Other alternatives include a risk-sharing model, such as the one pioneered by DuPont’s legal department, which promotes “strategic partnering” with law firms to control costs and increase effectiveness.
Stung by rising costs for asbestos litigation, DuPont’s law department in the early 1990s established a program to improve the quality, cost and efficiency of legal services provided by outside firms.
The company whittled down the number of law firms it used from more than 350 to a core group of about 40 firms in North America and the United Kingdom.
Andrew Schaeffer, DuPont’s managing counsel for operations and partnering, said the long-term relationships established over the past 16 years allow DuPont to enter into discounted and alternative fee arrangements with its outside law firms.
“The old model was you pay by the hour, but that’s very inefficient,” he said.
DuPont’s alternative fee arrangements include flat or fixed fees, usually for routine types of legal work, or discounted fees in return for a performance bonus
In court cases, for example, a certain amount – usually 15 percent to 20 percent – may be held back. If the law firm wins the case, it gets the 20 percent, but if it fails, it loses the 20 percent. DuPont also offers bonuses for exceptional work.
“It’s all about results,” Schaeffer said. “We’re very willing to share in success with the firms. Some of our firms are really focused on trying big cases, and they realize if they win 75 percent of the time, they’re going to be well off, even if now and then they lose one.”
Schaeffer said Dupont makes a point of looking for medium- and small-sized law firms to be part of its network of primary firms. The company has expanded its network beyond traditional, large firms to include: Glynn & Finley, a 10-lawyer litigation boutique in Walnut Creek, Calif.; Lightfoot, Franklin & White, a 48-lawyer litigation firm in Birmingham, Ala.; Cotten Schmidt, a 19-lawyer firm in Fort Worth, Texas; and Leader & Berkon, a 16-lawyer, New York firm that touts itself as a “smart, agile, cost-contained operation.”
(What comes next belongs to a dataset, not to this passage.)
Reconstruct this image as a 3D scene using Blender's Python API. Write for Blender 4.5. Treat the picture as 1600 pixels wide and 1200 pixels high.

Hesitant to make a change?

Word of ACC’s initiative has already popped up on several legal blogs, generating a variety of reactions – including skepticism.
“General counsel have always had the power to make a difference, and they never have,” said Edward Poll, a Venice, Calif. legal consultant and law blog author (www.lawbizblog.com).
“All they have to do is hire regional law firms whose overhead is less, or sole practitioners,” he continued. “But they don’t do that, and the reason is that despite the cost, it’s safer.”
Fearful of making the wrong decision, in-house counsel continue to rely on the same, big law firms they’ve used for years, he contended.
“With all due respect to the (ACC) organization and their right-thinking, I don’t think you’re going to get corporate America to move off the dime of corporate mentality,” Poll remarked.
But Schaeffer countered that he’s seen a “huge amount of interest” from other companies interested in breaking out of the big-firm routine.
“More and more companies,” he said, “are willing to look for regional, small and medium-sized firms – maybe not for M&A – but for things where they can get just as good quality at better rates.”
And Roster said the economic downturn just might be the impetus needed to force change. Many U.S. companies, he noted, are scrutinizing every aspect of their spending, including legal costs.
Roster doesn’t expect ACC’s initiative to transform corporate legal practices overnight, but he is hopeful it will trigger dialogue that will eventually lead to improvements.
“There’s a pretty high chance there will be changes,” he predicted.